Air France-KLM and 10 other airlines won a challenge against almost €800 million (Dh3.2 billion, $874 million) in fines for fixing air freight charges after Europe’s second highest court said it had found contradictions in the EU decision.
The European Commission said in a 2010 finding that 11 air cargo carriers fixed surcharges for fuel and security costs from December 1999 to February 2006, acting as a global cartel.
Air France took the biggest hit with a fine of €182.9 million while KLM came in second at €127.2 million. The two carriers merged to form Air France-KLM in 2004. British Airways’ penalty stood at €104 million.
The EU decision has since made the carriers a focus of damages claims from companies such as Germany’s Deutsche Bahn, carmaker BMW and car supplier Bosch.
The airlines subsequently challenged the EU antitrust enforcer’s decision. Judges agreed with their arguments on Wednesday, annulling the EU competition enforcer’s fines.
The court backed the airlines’ view that the Commission had considered four distinct cartel infringements, while the grounds for its decision were based on the sense of there being one single and continuous period of wrongdoing.
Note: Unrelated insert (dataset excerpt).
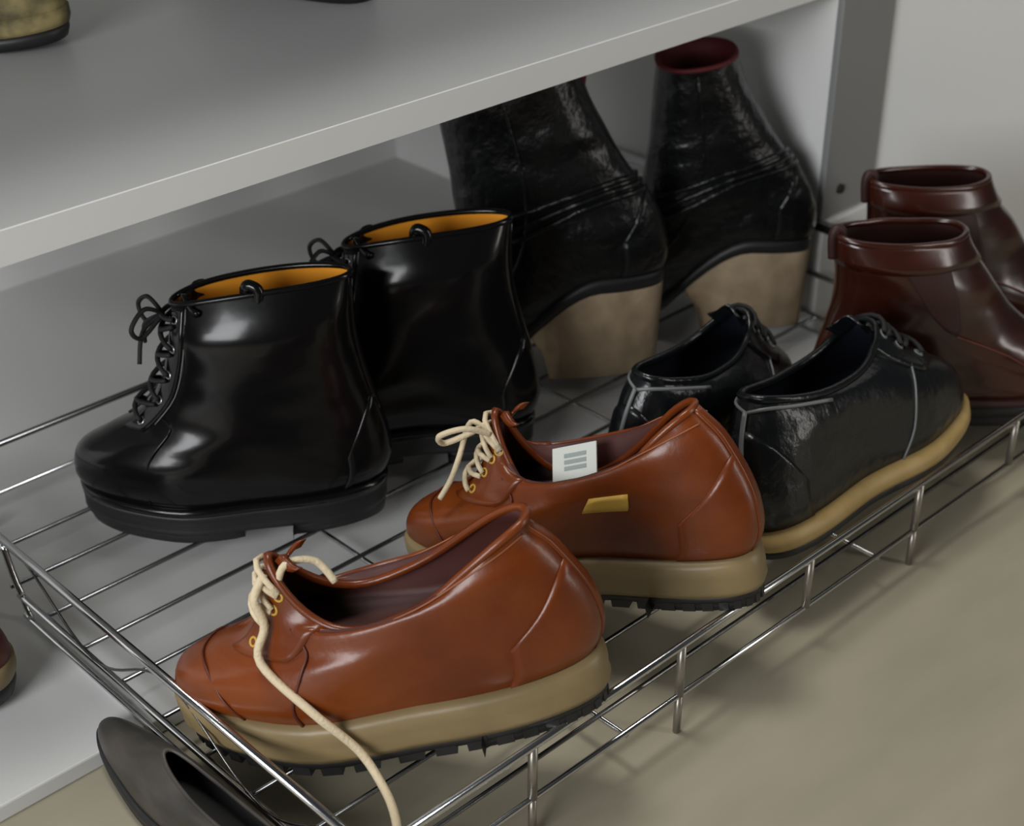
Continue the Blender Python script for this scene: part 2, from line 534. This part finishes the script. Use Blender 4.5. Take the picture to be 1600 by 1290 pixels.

The court said that penalised companies must be able to understand and to contest liability.
“The grounds and the operative part of the decision are contradictory,” the judges said.
The Commission said it would examine the ruling and the next steps.
Shares
“We note that the Court did not rule on whether the Commission could prove the infringement or not,” the EU executive said in a statement.
Air France-KLM’s shares extended gains after the court verdict and were trading up 1.1 per cent at 1617 GMT. The carrier said it had outstanding provisions for €380 million connected to the fines, including interest.
The other airlines involved in the case are Air Canada, Martinair, British Airways, Cargolux, Cathay Pacific Airways, Japan Airlines, LAN Chile, SAS and Singapore Airlines.
Lufthansa, which escaped a sanction because it blew the whistle on the cartel, also took legal action because it disagreed with the Commission’s view that there was a single, continuous infringement. Qantas, which was fined €8.9 million, did not challenge the Commission’s decision.